**INPUT:**
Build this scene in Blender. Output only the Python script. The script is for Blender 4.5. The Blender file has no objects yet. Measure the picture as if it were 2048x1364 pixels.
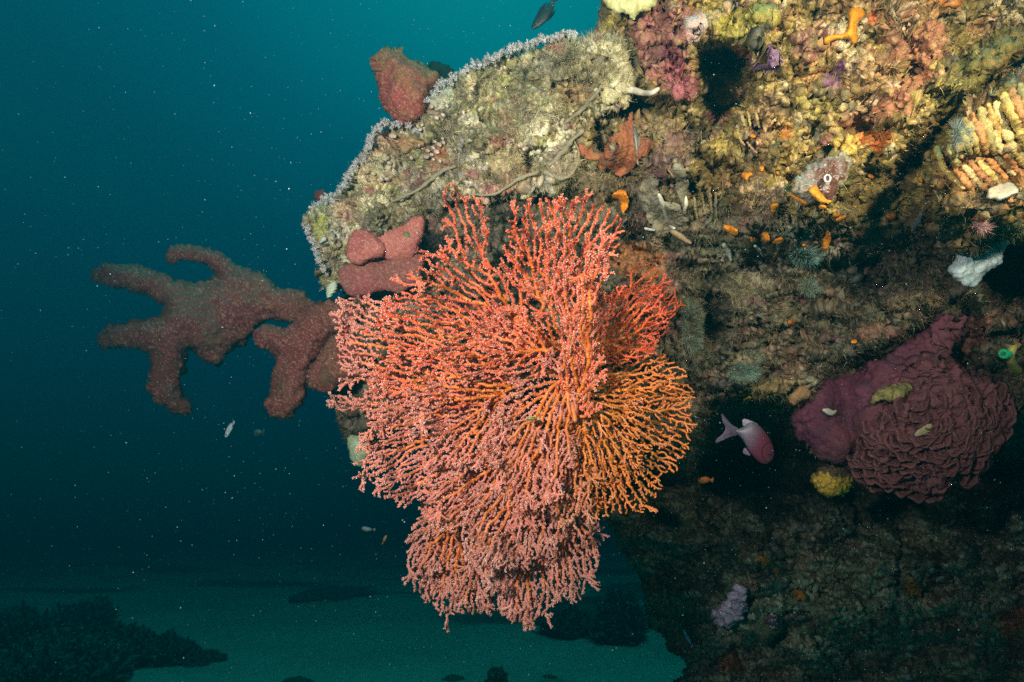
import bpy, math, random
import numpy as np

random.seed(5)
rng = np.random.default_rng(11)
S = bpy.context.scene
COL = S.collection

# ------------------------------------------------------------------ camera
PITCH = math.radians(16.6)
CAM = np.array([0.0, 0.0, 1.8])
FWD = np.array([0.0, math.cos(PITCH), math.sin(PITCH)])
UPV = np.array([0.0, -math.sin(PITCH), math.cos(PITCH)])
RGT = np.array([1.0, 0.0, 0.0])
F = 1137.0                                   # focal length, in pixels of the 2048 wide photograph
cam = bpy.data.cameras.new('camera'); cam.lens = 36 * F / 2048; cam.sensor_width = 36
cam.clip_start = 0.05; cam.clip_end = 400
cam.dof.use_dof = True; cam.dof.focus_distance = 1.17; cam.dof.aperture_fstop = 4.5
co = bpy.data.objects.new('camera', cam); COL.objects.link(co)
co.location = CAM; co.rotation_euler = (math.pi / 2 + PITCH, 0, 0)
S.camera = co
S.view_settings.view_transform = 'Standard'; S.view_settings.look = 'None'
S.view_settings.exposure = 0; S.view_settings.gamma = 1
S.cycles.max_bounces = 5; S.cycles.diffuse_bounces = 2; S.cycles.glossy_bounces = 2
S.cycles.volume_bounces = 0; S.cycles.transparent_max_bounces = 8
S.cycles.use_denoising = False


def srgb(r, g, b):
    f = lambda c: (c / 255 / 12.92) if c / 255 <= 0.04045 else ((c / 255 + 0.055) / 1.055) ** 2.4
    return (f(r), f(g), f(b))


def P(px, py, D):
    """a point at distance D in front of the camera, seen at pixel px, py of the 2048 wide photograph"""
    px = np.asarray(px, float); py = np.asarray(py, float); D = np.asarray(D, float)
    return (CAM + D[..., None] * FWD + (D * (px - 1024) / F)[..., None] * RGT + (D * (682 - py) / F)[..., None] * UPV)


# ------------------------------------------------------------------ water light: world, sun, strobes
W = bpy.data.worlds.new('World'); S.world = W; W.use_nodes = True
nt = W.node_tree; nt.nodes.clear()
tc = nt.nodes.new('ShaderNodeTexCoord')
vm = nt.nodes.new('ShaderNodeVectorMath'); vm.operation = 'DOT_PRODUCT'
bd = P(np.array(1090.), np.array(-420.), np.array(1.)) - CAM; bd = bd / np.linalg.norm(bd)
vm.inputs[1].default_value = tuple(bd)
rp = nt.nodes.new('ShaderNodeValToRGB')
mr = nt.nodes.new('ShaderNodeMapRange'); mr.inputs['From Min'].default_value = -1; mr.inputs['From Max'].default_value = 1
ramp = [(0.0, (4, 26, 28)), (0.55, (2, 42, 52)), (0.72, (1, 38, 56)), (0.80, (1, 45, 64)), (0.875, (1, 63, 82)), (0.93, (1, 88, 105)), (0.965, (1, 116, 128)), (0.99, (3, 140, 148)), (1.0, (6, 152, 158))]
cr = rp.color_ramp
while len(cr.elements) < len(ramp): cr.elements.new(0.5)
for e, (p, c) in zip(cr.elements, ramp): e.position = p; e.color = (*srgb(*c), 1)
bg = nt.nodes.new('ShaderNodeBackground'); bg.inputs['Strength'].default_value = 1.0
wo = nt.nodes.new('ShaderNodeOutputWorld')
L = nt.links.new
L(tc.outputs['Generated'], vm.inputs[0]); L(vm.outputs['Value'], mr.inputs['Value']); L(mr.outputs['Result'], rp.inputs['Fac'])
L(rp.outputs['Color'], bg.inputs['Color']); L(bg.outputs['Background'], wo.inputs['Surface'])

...

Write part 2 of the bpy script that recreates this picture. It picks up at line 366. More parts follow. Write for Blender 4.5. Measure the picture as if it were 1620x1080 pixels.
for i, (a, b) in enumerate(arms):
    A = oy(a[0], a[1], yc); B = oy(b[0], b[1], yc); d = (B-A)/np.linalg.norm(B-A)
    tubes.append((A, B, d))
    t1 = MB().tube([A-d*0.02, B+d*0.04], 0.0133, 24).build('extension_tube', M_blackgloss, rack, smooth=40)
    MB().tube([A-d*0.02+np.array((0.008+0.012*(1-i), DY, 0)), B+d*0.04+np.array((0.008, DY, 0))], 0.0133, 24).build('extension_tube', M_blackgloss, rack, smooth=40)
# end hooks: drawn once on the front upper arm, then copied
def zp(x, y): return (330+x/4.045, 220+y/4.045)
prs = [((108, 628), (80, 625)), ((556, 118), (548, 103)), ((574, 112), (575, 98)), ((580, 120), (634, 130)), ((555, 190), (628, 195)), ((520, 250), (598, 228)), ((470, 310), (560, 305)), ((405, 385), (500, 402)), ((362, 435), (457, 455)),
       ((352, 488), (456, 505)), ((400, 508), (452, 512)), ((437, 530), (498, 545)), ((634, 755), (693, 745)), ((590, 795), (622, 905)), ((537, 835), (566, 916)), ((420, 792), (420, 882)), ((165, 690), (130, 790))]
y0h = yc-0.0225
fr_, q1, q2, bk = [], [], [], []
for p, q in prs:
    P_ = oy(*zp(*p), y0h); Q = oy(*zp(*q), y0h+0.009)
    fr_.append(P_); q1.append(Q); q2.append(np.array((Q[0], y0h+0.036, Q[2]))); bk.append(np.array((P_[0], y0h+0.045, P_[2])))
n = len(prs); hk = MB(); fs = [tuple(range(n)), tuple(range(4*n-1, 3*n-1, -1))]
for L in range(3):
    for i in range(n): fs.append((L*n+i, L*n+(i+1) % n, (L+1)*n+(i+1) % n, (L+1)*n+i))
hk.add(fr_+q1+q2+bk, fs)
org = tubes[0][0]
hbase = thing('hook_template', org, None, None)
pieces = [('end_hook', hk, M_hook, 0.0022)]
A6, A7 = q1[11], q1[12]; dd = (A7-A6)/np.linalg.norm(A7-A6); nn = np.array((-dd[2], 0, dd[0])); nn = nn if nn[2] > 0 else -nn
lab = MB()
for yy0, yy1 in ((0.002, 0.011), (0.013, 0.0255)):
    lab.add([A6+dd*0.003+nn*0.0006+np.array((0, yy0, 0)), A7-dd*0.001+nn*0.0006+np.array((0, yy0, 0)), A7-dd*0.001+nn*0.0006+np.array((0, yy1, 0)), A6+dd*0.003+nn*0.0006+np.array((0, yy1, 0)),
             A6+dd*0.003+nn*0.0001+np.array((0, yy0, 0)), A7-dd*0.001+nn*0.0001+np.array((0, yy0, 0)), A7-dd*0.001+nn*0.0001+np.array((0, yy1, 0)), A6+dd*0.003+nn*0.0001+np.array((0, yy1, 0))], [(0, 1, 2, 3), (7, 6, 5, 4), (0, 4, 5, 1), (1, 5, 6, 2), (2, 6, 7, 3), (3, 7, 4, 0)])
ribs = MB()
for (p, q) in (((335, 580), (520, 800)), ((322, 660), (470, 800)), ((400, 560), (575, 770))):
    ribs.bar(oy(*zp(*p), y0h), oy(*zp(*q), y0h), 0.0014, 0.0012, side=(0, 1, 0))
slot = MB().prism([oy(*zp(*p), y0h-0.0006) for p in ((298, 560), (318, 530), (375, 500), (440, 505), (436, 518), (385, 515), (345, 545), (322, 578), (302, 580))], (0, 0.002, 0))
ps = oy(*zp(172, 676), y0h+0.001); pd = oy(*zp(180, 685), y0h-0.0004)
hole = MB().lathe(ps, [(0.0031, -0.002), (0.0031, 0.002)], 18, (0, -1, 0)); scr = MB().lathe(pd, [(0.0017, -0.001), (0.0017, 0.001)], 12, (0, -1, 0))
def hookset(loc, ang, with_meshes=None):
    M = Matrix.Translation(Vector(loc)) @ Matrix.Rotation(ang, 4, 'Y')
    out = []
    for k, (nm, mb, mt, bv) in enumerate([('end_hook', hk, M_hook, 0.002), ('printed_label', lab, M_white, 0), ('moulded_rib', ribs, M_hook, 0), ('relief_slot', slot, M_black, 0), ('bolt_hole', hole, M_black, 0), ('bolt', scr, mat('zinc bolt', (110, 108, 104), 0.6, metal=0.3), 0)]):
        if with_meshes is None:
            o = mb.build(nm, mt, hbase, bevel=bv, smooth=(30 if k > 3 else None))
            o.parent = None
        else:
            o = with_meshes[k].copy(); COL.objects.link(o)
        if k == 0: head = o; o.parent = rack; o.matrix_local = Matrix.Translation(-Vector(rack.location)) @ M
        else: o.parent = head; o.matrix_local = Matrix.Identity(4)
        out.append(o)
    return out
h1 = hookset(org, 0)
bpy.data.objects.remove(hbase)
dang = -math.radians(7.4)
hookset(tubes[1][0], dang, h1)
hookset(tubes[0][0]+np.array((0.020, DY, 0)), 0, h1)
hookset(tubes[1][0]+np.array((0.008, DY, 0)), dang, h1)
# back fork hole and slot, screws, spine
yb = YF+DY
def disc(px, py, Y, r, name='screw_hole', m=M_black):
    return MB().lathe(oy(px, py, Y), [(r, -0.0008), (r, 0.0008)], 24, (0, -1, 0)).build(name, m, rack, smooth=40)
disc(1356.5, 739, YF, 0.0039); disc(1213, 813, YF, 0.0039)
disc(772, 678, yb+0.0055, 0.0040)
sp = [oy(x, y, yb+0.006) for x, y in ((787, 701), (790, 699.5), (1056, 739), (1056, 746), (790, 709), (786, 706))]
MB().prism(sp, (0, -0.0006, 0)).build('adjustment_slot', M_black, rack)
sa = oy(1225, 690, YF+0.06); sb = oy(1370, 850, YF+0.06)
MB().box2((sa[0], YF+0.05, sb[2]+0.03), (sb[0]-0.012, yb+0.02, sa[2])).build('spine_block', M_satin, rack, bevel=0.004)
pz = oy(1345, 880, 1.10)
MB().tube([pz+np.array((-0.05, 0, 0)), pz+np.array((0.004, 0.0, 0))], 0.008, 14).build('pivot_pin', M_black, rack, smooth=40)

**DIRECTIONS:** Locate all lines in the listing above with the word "script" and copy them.

**RESPONSE TO THE TASK:**
Build this scene in Blender. Output only the Python script. The script is for Blender 4.5. The Blender file has no objects yet. Measure the picture as if it were 2048x1364 pixels.
Write part 2 of the bpy script that recreates this picture. It picks up at line 366. More parts follow. Write for Blender 4.5. Measure the picture as if it were 1620x1080 pixels.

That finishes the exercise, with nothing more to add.